Ia menyebut, TWK untuk KPK mencakup 3 aspek yaitu integritas, netralitas ASN dan antiradikalisme. Hal tersebut mengacu pada Pasal 3, 4 dan 5, UU No 5/2014 tentang Aparatur Sipil Negara dan Pasal 3, PP No 41/2020 tentang Pengalihan Pegawai KPK Menjadi Pegawai ASN.
Firli sebelumnya pernah menyatakan belum mengetahui ada pertanyaan bernada melecehkan yang diduga diterima oleh pegawainya dalam pelaksanaan asesmen TWK. Ia menegaskan pertanyaan tersebut bukan berasal dari lembaganya.

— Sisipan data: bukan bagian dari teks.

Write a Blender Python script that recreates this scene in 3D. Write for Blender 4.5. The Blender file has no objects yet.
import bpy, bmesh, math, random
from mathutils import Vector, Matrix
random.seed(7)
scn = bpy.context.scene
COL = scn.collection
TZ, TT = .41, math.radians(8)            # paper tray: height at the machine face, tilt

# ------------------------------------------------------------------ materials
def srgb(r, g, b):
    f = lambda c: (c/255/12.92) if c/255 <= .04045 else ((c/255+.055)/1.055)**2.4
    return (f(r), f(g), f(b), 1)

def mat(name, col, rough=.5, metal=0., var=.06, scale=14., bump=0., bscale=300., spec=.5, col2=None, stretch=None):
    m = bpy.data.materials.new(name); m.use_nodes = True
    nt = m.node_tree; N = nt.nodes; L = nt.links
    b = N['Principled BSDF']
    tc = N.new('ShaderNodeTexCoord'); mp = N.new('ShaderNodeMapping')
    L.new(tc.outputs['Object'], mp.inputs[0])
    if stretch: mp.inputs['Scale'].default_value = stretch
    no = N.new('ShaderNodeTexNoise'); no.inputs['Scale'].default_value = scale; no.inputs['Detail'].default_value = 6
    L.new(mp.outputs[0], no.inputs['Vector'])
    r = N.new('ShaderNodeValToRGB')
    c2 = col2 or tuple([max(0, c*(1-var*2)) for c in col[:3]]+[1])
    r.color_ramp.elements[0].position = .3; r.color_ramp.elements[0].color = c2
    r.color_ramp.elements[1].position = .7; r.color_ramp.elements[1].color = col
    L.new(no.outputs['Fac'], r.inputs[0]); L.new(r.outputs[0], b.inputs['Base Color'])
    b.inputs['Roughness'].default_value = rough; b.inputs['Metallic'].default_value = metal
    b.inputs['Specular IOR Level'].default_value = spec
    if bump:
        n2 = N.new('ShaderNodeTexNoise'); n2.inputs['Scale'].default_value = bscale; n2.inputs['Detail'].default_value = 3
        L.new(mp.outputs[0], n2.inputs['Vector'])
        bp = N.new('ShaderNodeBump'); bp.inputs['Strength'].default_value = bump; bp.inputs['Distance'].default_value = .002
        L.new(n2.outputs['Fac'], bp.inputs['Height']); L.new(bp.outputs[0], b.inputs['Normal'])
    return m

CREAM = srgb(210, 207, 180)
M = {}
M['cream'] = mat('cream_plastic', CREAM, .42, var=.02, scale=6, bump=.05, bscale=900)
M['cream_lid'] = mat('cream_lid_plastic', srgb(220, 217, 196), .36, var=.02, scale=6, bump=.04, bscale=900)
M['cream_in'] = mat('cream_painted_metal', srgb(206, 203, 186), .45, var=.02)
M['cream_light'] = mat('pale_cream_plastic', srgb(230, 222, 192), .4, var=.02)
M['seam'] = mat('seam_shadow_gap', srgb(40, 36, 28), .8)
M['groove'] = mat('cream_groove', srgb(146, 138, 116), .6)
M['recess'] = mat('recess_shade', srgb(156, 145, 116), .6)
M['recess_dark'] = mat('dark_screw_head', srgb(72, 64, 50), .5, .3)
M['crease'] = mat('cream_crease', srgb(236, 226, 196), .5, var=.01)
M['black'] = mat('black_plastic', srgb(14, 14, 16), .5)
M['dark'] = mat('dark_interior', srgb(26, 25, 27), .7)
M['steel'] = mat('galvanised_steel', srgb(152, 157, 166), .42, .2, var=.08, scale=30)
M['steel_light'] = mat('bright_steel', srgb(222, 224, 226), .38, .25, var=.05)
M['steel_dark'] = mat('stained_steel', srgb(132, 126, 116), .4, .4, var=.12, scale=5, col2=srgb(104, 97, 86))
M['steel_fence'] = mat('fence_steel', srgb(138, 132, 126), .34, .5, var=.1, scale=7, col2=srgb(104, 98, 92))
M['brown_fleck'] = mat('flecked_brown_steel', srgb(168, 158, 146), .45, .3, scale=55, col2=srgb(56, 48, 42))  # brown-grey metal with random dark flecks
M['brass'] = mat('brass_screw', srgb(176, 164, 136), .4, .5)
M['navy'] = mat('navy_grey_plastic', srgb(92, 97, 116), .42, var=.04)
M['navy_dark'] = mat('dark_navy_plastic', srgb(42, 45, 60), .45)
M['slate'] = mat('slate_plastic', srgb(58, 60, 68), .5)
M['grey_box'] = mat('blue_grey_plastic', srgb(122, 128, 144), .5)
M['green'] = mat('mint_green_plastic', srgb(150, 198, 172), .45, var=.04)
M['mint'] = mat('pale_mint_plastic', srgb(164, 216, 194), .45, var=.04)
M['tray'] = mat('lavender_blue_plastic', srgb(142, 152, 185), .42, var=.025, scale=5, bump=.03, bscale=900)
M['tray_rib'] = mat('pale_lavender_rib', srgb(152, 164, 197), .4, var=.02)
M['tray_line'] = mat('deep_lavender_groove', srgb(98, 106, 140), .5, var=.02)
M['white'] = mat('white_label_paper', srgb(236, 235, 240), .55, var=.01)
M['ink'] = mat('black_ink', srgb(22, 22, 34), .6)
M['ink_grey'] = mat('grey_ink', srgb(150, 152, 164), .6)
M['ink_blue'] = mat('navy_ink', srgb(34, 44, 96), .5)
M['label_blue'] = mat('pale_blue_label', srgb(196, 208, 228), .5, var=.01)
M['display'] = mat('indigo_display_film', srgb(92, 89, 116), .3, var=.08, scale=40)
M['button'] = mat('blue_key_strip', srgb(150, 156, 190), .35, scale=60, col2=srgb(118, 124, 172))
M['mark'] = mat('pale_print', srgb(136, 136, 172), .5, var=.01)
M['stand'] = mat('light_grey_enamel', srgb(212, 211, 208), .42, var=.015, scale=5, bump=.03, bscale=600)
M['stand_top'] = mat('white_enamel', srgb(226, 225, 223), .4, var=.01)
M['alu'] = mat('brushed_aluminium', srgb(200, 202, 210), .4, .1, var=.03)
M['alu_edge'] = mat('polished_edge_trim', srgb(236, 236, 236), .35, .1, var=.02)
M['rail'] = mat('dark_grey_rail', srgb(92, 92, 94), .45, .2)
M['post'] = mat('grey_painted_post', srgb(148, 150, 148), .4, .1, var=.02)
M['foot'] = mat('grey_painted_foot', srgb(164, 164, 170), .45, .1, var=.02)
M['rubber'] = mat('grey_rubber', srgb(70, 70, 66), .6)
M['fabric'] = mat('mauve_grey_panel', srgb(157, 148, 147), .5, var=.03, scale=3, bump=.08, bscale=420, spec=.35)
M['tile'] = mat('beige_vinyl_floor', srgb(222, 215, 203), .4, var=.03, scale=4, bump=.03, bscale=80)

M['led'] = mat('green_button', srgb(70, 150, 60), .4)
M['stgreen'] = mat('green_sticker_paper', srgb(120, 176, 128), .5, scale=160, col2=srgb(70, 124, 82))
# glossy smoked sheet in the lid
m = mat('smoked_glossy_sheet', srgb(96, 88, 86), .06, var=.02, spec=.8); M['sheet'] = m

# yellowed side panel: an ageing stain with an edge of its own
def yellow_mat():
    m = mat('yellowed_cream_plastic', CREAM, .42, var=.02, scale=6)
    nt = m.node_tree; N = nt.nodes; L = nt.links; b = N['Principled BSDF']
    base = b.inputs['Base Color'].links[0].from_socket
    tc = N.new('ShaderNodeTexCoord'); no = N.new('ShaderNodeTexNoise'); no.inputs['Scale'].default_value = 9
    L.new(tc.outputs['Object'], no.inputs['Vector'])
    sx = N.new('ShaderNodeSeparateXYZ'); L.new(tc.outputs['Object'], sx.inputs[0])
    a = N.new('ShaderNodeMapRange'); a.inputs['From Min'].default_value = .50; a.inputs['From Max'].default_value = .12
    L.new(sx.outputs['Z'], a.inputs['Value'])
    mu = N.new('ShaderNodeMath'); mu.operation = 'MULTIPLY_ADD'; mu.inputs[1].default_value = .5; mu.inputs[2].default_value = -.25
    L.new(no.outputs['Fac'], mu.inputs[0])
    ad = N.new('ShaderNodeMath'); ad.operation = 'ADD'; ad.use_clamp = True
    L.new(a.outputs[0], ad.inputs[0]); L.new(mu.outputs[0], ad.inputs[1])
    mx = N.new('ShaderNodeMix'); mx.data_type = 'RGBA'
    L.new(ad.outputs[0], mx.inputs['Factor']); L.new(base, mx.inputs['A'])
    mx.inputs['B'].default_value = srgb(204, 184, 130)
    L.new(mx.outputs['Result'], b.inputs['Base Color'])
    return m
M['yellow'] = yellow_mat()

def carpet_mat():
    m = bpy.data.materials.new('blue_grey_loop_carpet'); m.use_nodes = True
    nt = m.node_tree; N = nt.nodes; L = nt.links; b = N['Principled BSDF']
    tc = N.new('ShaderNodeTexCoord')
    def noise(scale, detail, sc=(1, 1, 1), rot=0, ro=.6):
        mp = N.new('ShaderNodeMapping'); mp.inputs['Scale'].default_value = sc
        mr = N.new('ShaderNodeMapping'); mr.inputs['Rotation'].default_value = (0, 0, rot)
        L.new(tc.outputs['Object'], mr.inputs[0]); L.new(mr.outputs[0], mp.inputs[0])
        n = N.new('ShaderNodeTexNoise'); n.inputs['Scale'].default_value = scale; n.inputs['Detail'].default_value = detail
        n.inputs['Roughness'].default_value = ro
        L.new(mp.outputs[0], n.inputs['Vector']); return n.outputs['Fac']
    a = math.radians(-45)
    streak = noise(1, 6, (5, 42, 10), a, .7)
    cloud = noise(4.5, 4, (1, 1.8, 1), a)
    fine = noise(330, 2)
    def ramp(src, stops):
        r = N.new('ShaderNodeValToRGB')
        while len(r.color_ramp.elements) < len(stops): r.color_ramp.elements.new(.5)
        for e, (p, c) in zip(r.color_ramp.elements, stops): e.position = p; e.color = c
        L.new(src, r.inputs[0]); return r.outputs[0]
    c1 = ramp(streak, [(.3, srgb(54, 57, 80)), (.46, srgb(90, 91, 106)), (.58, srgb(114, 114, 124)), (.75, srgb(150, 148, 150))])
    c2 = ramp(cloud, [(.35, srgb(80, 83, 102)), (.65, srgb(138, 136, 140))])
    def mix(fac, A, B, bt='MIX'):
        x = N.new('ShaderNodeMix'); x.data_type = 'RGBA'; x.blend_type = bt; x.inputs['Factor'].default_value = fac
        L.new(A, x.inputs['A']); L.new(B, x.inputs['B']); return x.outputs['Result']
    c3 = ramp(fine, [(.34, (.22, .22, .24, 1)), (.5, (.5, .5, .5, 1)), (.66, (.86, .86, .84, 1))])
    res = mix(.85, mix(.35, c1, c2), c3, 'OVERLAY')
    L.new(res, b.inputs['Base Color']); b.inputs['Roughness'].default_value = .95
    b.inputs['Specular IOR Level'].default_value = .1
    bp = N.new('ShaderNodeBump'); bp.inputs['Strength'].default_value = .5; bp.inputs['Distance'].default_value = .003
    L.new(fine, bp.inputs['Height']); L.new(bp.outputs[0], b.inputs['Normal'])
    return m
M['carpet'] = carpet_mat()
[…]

"Sewaktu konferensi pers sudah disampaikan bahwa TWK dilaksanakan oleh BKN bersama tim. Saya pun sudah menjelaskan bahwa materi tes bukan ranah KPK. Saya kan tidak ikut tes jadi saya tentu tidak bisa memberi penjelasan terkait materi tes," kata Firli saat dikonfirmasi lewat keterangan tertulis, Jumat (7/5).
Dalam asesmen TWK ini, KPK diketahui bekerja sama dengan Badan Kepegawaian Negara (BKN). Adapun BKN melibatkan lima instansi dalam pelaksanaan tes. Yakni Badan Intelijen Negara (BIN), Badan Intelijen Strategis (BAIS) TNI, Pusat Intelijen TNI Angkatan Darat, Dinas Psikologi TNI Angkatan Darat, dan Badan Nasional Penanggulangan Terorisme (BNPT).
Pl. Juru Bicara Penindakan KPK Ali Fikri sementara menyatakan Perkom turunan dari UU dan Perppu yang secara teknis mengatur bahwa untuk mengukur aspek setia pada Pancasila, UUD, NKRI dan pemerintah yang sah dilakukan dengan tes wawasan kebangsaan.
"Dalam perspektif KPK tentu tidak ada yang keliru," ujar Ali kepada CNNIndonesia.com.
Ali mengatakan ketentuan TWK tersebut Perkom telah dikoordinasikan sebelumnya dengan BKN. Pelaksanaan TWK sepenuhnya diselenggarakan oleh BKN bekerjasama dengan pihak-pihak terkait lainnya.